Description of the task
Repeat the material exactly, leaving nothing out.

----

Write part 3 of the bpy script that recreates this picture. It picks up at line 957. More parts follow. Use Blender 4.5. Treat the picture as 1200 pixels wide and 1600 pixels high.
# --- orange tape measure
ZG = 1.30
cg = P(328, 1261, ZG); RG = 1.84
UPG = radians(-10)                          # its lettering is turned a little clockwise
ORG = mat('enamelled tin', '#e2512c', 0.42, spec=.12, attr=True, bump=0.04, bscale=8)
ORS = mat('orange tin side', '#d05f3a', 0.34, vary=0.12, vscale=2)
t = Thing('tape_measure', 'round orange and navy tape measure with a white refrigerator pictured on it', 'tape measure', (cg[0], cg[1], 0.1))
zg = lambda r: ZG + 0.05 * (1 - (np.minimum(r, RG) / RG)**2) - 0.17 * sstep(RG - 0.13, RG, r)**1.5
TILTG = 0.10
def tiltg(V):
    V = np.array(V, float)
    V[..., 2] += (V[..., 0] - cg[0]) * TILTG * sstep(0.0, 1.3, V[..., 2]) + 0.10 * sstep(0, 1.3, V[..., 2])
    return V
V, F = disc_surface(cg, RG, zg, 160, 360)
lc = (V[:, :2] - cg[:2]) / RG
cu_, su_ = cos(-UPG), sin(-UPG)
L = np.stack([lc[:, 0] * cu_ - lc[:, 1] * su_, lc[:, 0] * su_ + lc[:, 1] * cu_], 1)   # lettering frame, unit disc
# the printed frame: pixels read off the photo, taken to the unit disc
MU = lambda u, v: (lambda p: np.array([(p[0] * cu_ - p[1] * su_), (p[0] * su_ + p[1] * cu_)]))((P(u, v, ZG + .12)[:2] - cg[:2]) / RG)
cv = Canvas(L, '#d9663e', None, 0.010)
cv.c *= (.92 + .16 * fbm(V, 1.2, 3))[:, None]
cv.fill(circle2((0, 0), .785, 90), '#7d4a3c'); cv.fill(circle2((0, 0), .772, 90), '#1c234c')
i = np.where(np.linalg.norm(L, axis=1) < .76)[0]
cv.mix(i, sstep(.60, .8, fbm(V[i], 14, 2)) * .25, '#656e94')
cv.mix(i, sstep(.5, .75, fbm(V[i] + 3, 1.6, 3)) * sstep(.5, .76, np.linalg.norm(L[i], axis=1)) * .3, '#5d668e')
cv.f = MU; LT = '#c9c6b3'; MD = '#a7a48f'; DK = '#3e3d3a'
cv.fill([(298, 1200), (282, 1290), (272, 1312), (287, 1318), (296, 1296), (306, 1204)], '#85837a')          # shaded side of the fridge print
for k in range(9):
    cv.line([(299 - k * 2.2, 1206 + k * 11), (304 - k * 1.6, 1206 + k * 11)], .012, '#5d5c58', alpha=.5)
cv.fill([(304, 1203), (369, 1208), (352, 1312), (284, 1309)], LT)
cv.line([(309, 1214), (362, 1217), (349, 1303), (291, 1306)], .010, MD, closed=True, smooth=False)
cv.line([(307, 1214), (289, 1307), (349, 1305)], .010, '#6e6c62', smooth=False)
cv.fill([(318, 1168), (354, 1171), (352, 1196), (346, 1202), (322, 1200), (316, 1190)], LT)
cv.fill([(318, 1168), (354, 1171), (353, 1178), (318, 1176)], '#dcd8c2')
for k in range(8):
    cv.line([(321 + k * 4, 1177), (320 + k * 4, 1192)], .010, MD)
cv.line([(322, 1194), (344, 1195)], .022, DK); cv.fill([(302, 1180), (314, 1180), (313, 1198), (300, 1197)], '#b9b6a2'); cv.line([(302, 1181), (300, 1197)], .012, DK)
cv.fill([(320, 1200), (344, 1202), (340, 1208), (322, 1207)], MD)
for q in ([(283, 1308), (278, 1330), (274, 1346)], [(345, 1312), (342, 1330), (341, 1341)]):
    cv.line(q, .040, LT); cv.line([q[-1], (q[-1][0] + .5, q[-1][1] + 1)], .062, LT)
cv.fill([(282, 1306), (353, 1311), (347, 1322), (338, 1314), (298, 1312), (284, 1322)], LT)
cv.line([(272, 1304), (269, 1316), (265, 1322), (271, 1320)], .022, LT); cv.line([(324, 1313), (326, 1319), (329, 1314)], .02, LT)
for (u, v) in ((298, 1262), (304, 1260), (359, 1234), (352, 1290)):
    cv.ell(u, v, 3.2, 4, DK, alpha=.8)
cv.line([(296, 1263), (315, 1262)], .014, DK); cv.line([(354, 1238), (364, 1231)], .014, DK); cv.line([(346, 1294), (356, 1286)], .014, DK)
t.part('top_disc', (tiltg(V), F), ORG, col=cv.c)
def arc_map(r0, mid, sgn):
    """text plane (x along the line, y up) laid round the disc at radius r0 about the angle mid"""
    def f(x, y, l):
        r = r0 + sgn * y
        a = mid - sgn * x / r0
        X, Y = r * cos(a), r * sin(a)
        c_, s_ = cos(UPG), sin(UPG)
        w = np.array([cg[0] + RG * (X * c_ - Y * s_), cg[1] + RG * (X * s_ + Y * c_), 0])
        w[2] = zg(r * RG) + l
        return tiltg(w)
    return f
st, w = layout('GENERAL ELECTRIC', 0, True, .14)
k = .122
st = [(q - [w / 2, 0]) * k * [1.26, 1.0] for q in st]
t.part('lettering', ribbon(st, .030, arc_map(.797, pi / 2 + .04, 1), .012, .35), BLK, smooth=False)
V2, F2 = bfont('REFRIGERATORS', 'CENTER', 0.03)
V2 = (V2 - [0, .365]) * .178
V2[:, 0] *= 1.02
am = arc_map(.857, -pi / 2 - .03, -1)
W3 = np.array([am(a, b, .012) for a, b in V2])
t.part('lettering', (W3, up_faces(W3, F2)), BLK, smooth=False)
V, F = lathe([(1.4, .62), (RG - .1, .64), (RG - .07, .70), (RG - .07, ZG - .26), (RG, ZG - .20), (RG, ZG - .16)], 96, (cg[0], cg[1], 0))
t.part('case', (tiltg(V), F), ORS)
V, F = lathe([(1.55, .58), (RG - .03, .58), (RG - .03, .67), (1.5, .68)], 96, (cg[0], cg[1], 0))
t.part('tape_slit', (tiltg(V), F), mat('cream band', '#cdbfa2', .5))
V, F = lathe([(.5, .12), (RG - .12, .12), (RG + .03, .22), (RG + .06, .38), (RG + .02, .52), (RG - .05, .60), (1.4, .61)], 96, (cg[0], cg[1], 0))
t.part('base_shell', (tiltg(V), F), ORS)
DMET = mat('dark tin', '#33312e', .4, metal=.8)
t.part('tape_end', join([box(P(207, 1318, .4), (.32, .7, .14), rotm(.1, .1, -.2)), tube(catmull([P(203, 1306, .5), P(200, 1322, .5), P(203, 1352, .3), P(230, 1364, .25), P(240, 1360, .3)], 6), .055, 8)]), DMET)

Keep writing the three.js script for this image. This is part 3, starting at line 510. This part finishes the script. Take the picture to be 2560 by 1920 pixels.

----

Solved problem
Write part 3 of the bpy script that recreates this picture. It picks up at line 957. More parts follow. Use Blender 4.5. Treat the picture as 1200 pixels wide and 1600 pixels high.
# --- orange tape measure
ZG = 1.30
cg = P(328, 1261, ZG); RG = 1.84
UPG = radians(-10)                          # its lettering is turned a little clockwise
ORG = mat('enamelled tin', '#e2512c', 0.42, spec=.12, attr=True, bump=0.04, bscale=8)
ORS = mat('orange tin side', '#d05f3a', 0.34, vary=0.12, vscale=2)
t = Thing('tape_measure', 'round orange and navy tape measure with a white refrigerator pictured on it', 'tape measure', (cg[0], cg[1], 0.1))
zg = lambda r: ZG + 0.05 * (1 - (np.minimum(r, RG) / RG)**2) - 0.17 * sstep(RG - 0.13, RG, r)**1.5
TILTG = 0.10
def tiltg(V):
    V = np.array(V, float)
    V[..., 2] += (V[..., 0] - cg[0]) * TILTG * sstep(0.0, 1.3, V[..., 2]) + 0.10 * sstep(0, 1.3, V[..., 2])
    return V
V, F = disc_surface(cg, RG, zg, 160, 360)
lc = (V[:, :2] - cg[:2]) / RG
cu_, su_ = cos(-UPG), sin(-UPG)
L = np.stack([lc[:, 0] * cu_ - lc[:, 1] * su_, lc[:, 0] * su_ + lc[:, 1] * cu_], 1)   # lettering frame, unit disc
# the printed frame: pixels read off the photo, taken to the unit disc
MU = lambda u, v: (lambda p: np.array([(p[0] * cu_ - p[1] * su_), (p[0] * su_ + p[1] * cu_)]))((P(u, v, ZG + .12)[:2] - cg[:2]) / RG)
cv = Canvas(L, '#d9663e', None, 0.010)
cv.c *= (.92 + .16 * fbm(V, 1.2, 3))[:, None]
cv.fill(circle2((0, 0), .785, 90), '#7d4a3c'); cv.fill(circle2((0, 0), .772, 90), '#1c234c')
i = np.where(np.linalg.norm(L, axis=1) < .76)[0]
cv.mix(i, sstep(.60, .8, fbm(V[i], 14, 2)) * .25, '#656e94')
cv.mix(i, sstep(.5, .75, fbm(V[i] + 3, 1.6, 3)) * sstep(.5, .76, np.linalg.norm(L[i], axis=1)) * .3, '#5d668e')
cv.f = MU; LT = '#c9c6b3'; MD = '#a7a48f'; DK = '#3e3d3a'
cv.fill([(298, 1200), (282, 1290), (272, 1312), (287, 1318), (296, 1296), (306, 1204)], '#85837a')          # shaded side of the fridge print
for k in range(9):
    cv.line([(299 - k * 2.2, 1206 + k * 11), (304 - k * 1.6, 1206 + k * 11)], .012, '#5d5c58', alpha=.5)
cv.fill([(304, 1203), (369, 1208), (352, 1312), (284, 1309)], LT)
cv.line([(309, 1214), (362, 1217), (349, 1303), (291, 1306)], .010, MD, closed=True, smooth=False)
cv.line([(307, 1214), (289, 1307), (349, 1305)], .010, '#6e6c62', smooth=False)
cv.fill([(318, 1168), (354, 1171), (352, 1196), (346, 1202), (322, 1200), (316, 1190)], LT)
cv.fill([(318, 1168), (354, 1171), (353, 1178), (318, 1176)], '#dcd8c2')
for k in range(8):
    cv.line([(321 + k * 4, 1177), (320 + k * 4, 1192)], .010, MD)
cv.line([(322, 1194), (344, 1195)], .022, DK); cv.fill([(302, 1180), (314, 1180), (313, 1198), (300, 1197)], '#b9b6a2'); cv.line([(302, 1181), (300, 1197)], .012, DK)
cv.fill([(320, 1200), (344, 1202), (340, 1208), (322, 1207)], MD)
for q in ([(283, 1308), (278, 1330), (274, 1346)], [(345, 1312), (342, 1330), (341, 1341)]):
    cv.line(q, .040, LT); cv.line([q[-1], (q[-1][0] + .5, q[-1][1] + 1)], .062, LT)
cv.fill([(282, 1306), (353, 1311), (347, 1322), (338, 1314), (298, 1312), (284, 1322)], LT)
cv.line([(272, 1304), (269, 1316), (265, 1322), (271, 1320)], .022, LT); cv.line([(324, 1313), (326, 1319), (329, 1314)], .02, LT)
for (u, v) in ((298, 1262), (304, 1260), (359, 1234), (352, 1290)):
    cv.ell(u, v, 3.2, 4, DK, alpha=.8)
cv.line([(296, 1263), (315, 1262)], .014, DK); cv.line([(354, 1238), (364, 1231)], .014, DK); cv.line([(346, 1294), (356, 1286)], .014, DK)
t.part('top_disc', (tiltg(V), F), ORG, col=cv.c)
def arc_map(r0, mid, sgn):
    """text plane (x along the line, y up) laid round the disc at radius r0 about the angle mid"""
    def f(x, y, l):
        r = r0 + sgn * y
        a = mid - sgn * x / r0
        X, Y = r * cos(a), r * sin(a)
        c_, s_ = cos(UPG), sin(UPG)
        w = np.array([cg[0] + RG * (X * c_ - Y * s_), cg[1] + RG * (X * s_ + Y * c_), 0])
        w[2] = zg(r * RG) + l
        return tiltg(w)
    return f
st, w = layout('GENERAL ELECTRIC', 0, True, .14)
k = .122
st = [(q - [w / 2, 0]) * k * [1.26, 1.0] for q in st]
t.part('lettering', ribbon(st, .030, arc_map(.797, pi / 2 + .04, 1), .012, .35), BLK, smooth=False)
V2, F2 = bfont('REFRIGERATORS', 'CENTER', 0.03)
V2 = (V2 - [0, .365]) * .178
V2[:, 0] *= 1.02
am = arc_map(.857, -pi / 2 - .03, -1)
W3 = np.array([am(a, b, .012) for a, b in V2])
t.part('lettering', (W3, up_faces(W3, F2)), BLK, smooth=False)
V, F = lathe([(1.4, .62), (RG - .1, .64), (RG - .07, .70), (RG - .07, ZG - .26), (RG, ZG - .20), (RG, ZG - .16)], 96, (cg[0], cg[1], 0))
t.part('case', (tiltg(V), F), ORS)
V, F = lathe([(1.55, .58), (RG - .03, .58), (RG - .03, .67), (1.5, .68)], 96, (cg[0], cg[1], 0))
t.part('tape_slit', (tiltg(V), F), mat('cream band', '#cdbfa2', .5))
V, F = lathe([(.5, .12), (RG - .12, .12), (RG + .03, .22), (RG + .06, .38), (RG + .02, .52), (RG - .05, .60), (1.4, .61)], 96, (cg[0], cg[1], 0))
t.part('base_shell', (tiltg(V), F), ORS)
DMET = mat('dark tin', '#33312e', .4, metal=.8)
t.part('tape_end', join([box(P(207, 1318, .4), (.32, .7, .14), rotm(.1, .1, -.2)), tube(catmull([P(203, 1306, .5), P(200, 1322, .5), P(203, 1352, .3), P(230, 1364, .25), P(240, 1360, .3)], 6), .055, 8)]), DMET)

Keep writing the three.js script for this image. This is part 3, starting at line 510. This part finishes the script. Take the picture to be 2560 by 1920 pixels.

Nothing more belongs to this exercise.